先日「バイセルテクノロジーズ、買取店『むすび』の株式取得で基本合意」「オークネットがデファクトスタンダード(ブランディア)とJOYLABを買収」という2つの記事が、リサイクル通信から出ました。今回はそれぞれのニュースの背景にある「買取専門店」と「古物市場」の生き残り戦略について考えていきたいと思います。
まずはバイセルテクノロジーズのM&Aですが、同社はここ数年でWAKABA、ブランドピース、今回のむすびと立て続けにM&Aを重ねています。またそれ以外の複数店舗展開の買取専門店への接触も図っています。

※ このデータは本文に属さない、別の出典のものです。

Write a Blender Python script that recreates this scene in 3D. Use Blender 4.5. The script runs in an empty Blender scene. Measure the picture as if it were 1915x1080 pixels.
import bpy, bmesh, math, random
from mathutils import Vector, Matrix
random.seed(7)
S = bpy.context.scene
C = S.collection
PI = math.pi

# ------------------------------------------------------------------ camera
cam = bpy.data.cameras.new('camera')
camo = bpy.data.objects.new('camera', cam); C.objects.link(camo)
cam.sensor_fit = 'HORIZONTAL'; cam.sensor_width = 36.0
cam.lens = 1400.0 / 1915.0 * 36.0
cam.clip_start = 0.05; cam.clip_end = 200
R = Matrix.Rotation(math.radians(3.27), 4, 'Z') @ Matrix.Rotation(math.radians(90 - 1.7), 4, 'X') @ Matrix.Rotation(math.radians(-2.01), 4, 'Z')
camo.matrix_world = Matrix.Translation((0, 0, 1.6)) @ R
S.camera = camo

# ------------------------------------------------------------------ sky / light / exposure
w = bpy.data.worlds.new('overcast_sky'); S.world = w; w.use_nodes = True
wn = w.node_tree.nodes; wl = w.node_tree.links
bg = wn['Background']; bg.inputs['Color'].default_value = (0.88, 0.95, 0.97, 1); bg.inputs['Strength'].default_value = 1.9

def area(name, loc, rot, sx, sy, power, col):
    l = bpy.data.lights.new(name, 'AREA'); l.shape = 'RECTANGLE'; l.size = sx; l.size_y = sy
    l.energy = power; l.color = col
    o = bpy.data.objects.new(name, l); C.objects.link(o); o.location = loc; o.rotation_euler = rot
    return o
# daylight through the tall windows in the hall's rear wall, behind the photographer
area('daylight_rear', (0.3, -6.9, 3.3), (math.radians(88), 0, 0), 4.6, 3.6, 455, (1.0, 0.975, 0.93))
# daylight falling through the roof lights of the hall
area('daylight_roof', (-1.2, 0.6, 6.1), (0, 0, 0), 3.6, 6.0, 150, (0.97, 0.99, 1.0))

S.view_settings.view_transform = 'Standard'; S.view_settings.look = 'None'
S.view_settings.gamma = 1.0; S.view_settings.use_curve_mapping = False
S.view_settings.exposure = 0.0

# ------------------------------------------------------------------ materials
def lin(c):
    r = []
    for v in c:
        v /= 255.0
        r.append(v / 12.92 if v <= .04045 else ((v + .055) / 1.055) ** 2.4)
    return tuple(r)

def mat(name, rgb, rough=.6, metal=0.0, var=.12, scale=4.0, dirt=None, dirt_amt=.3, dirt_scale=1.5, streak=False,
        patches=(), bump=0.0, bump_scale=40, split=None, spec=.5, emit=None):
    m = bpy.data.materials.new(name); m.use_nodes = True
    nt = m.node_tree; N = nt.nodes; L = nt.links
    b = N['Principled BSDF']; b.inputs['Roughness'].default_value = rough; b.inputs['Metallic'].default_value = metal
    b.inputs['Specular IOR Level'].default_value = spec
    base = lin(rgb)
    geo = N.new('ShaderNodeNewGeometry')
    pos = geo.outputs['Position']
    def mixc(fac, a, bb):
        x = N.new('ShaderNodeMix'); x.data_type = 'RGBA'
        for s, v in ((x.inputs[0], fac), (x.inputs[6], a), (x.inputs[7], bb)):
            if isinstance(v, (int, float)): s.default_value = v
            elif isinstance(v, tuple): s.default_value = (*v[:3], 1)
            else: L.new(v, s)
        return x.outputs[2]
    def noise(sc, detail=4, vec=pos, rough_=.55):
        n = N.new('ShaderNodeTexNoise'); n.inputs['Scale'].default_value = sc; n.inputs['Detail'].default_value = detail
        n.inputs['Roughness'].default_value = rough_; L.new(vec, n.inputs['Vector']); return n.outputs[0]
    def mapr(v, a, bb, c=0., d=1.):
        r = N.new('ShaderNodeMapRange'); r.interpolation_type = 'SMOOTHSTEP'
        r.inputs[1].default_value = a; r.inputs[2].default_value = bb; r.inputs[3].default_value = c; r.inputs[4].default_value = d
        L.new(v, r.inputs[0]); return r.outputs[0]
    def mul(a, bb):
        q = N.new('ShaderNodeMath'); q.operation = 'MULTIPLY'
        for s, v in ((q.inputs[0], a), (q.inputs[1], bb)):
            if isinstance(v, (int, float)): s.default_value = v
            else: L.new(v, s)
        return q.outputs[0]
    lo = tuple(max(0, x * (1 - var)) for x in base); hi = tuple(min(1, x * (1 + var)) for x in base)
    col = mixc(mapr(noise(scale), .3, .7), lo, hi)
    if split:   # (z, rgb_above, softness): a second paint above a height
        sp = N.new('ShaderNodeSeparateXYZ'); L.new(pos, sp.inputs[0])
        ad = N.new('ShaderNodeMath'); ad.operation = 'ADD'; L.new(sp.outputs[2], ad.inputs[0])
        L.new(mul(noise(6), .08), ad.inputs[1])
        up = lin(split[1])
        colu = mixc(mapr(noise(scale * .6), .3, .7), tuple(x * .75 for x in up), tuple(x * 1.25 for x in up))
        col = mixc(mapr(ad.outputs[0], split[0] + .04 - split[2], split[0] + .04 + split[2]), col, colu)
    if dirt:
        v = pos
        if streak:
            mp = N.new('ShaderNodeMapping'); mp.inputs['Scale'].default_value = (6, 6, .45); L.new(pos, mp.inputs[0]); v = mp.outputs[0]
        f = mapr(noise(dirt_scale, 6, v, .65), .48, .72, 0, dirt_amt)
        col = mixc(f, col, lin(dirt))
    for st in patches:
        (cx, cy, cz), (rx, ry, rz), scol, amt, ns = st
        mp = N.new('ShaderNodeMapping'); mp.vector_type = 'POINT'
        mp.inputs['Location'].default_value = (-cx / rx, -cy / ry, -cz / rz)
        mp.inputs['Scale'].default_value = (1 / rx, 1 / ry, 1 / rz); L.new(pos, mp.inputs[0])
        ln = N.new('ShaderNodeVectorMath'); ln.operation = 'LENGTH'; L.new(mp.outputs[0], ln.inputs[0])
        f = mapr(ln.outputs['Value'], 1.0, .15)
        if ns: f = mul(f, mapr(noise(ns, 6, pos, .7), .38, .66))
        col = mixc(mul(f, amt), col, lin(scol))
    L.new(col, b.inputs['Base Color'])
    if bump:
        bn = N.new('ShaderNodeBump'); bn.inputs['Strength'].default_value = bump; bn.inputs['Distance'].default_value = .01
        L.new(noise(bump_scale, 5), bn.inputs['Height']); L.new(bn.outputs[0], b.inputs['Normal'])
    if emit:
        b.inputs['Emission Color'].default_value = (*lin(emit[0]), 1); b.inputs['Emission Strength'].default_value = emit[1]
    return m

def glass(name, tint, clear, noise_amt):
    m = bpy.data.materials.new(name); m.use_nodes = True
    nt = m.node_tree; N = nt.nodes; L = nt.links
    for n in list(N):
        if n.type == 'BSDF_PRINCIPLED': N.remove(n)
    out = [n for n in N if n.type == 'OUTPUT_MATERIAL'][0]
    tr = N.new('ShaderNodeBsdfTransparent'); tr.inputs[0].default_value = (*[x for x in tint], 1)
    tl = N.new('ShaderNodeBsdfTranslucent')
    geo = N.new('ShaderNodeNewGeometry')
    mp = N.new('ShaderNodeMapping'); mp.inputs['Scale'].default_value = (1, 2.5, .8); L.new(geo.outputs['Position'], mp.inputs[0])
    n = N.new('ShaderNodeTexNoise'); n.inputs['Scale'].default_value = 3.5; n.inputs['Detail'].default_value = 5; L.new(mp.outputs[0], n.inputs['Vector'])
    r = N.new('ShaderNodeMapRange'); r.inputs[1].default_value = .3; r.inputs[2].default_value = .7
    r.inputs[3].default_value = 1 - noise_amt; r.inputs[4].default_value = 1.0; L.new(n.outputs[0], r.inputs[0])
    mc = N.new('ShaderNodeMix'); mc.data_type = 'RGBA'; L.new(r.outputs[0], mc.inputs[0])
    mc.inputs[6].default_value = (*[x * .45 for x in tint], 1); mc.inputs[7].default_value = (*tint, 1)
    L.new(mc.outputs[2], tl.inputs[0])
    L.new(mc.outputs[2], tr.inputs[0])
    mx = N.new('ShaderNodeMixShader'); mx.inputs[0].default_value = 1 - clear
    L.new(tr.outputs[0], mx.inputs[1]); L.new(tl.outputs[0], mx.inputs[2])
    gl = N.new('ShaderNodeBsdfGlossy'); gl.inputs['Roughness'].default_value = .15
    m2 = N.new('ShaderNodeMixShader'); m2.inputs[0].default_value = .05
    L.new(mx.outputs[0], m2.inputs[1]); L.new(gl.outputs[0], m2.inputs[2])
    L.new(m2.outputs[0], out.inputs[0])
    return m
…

その背景にあるのは、主力の出張買取事業の安定成長に陰りが見られることです。
直近の決算では、出張訪問数は前年度比で7.3%増加したものの、出張訪問あたりの広告宣伝費は、1万9628円と18.2%も増加しています。結果として出張訪問あたりの変動利益は減少しました。無店舗で出張買取を行う同社の元々のモデルから離れ、店頭買取による買取量の純増と、実店舗があるという信頼性が出張買取に繋げやすいという効果を見込んで、M&Aによるリアル店舗の展開を強化していると思われます。今度就任されるリクルート出身の新社長による、店舗運営の標準化と組織マネジメントにも期待です。